The picture is a striking one. In the national fright, the people are seen picking up what they can of their treasures, and escaping for life to the border districts; learning the lesson that "riches take to themselves wings, and flee away." The word "abundance," in the text, should be replaced by the word "remainder;" and the most probable meaning of the verse is that the Moabites shall carry what they can save of their possessions into the land of Edom. The picture suggests two topics.
I. THE INSECURITY OF THE MAN WHO IS RICH IN WHAT HE HAS. Illustrate from riches
How dependent he is on a thousand things for the retention and use of all! The lesson of Job is that no form of earthly possession can possibly be secure. Land is unlet; money cannot be profitably exchanged; houses get out of repair, and eat up rentals; and goods deteriorate in the warehouses. When ordinary forces leave our property alone, the heavens can send fire; the earth can heave and quake; and by mysterious influences we can be made to learn our lesson, that "this is not our rest."

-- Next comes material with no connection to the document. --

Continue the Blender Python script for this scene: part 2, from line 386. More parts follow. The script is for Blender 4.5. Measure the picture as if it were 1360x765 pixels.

II. THE SECURITY OF THE MAN WHO IS RICH IN WHAT HE IS. No human and no supernatural forces, here or hereafter, can deprive a man of his possessions in what he is. Character, piety, are beyond reach of moth, or worm, or rust, or storm, or earthquake, or death. It is said of knowledge that a man "only possesses what he understands." It might be said of a man's wealth that he "only has what he is." When calamities come, the man of character never has to gather his treasures hurriedly together and make off for the border-land. Wherever he is, he has his riches with him. Stripped of all his so-called wealth, he is not deprived of one grain. He holds it all, and his riches none can take away. The Lord Jesus men called poor. He was the only truly and perfectly rich man that ever lived; and such as he was we would desire to be.—R.T.